Su quali leve strategiche si deve puntare per aumentare l’occupazione giovanile?
“Per il futuro bisognerà mettere in moto meccanismi di sostegno allo sviluppo, sapendo che esso avrà almeno tre ‘cuori’ occupazionali: manifattura e industria, servizi che comprendono anche la pubblica amministrazione e, infine, quello della cura e dei servizi alla persona. Nel breve termine però è necessario mettere in moto dei meccanismi che aumentino le chance occupazionali dei più giovani. Questi meccanismi sono sicuramente legati alla qualità dell’istruzione, che deve crescere, ma deve migliorare anche il suo rapporto con il mondo del lavoro, diventando più coerente, riducendo così l’attuale sfasamento tra domanda e offerta. Dobbiamo cercare anche di riconvertire in tempi brevi le lauree deboli con programmi formativi mirati a quelle che sono le esigenze del mondo del lavoro. Poi bisogna agire sui contratti d’ingresso e uno strumento che il nostro Paese ha a disposizione è il contratto d’apprendistato, che per sua natura garantisce formazione e una certa stabilità. All’interno degli strumenti per l’occupazione giovanile vanno presi in considerazione anche gli incentivi alle imprese. Si può pensare a soluzioni che rimandano al concetto di patto generazionale, dove per esempio, agli adulti vicini al pensionamento, può essere applicato una sorta di part-time, che possa, da un lato, valorizzare alcune competenze che l’azienda potrebbe perdere quando i lavoratori più anziani escono e, dall’altro, consentire una maggiore permeabilità all’ingresso dei giovani”.

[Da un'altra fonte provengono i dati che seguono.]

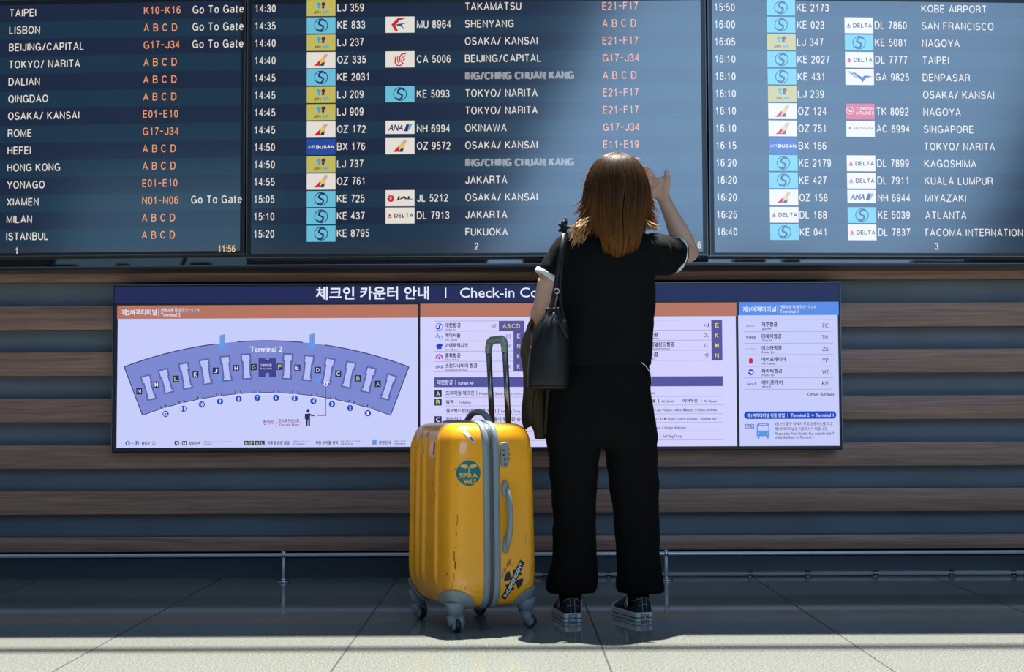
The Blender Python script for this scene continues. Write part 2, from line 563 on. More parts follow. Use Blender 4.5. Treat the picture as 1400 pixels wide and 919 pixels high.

Da più parti si parla di rilanciare il lavoro manuale come panacea di tutti i mali, ma forse, come accade spesso, il punto d’equilibrio sta nel mezzo: come stanno veramente le cose?
“Osservando tutte le previsioni sull’occupazione, comprese quelle internazionali, si vede che c’è un netto spostamento verso le professioni ad alta qualificazione, anzi si parla di una possibile difficoltà a trovare queste figure, anche perché sotto il profilo demografico i giovani stanno diventando una risorsa scarsa. Dall’altro verso, però, non viene meno tutto quello che riguarda il segmento del mercato del lavoro manuale, in parte operaio e in parte no, in questo caso rappresentato, per esempio, da personale in grado di fare assistenza ai malati. Devo dire che oggi quello che serve alle imprese manifatturiere non è il vecchio operaio, ma è una persona che ha la capacità di mestiere, perciò deve avere comunque un certo grado di qualificazione. C’è poi anche il lavoro manuale qualificato come quello dell’artigiano”.
Cosa cercano le aziende?
“Una cosa è sicura: l’industria ha bisogno di diplomati tecnici e, in più generale, di persone che abbiano competenze specifiche. Questo è necessario ma non sufficiente. Le aziende cercano persone che abbiano la disponibilità ad alcune competenze di tipo trasversale, come quelle comunicative e di lavorare in gruppo. C’è la necessità di persone motivate, c’è un ritorno al valore del lavoro anche in termini d’identificazione”.
Come mettere in comunicazione le aziende con i giovani?
“Noi abbiamo un deficit di orientamento e di comunicazione. Dobbiamo lavorare per migliorare questi strumenti che sono determinanti ai fini della ricerca di un impiego. Poi ci sono i tirocini e gli stage, strumenti che permettono d’accostare una buona formazione di base con un’esperienza di lavoro”.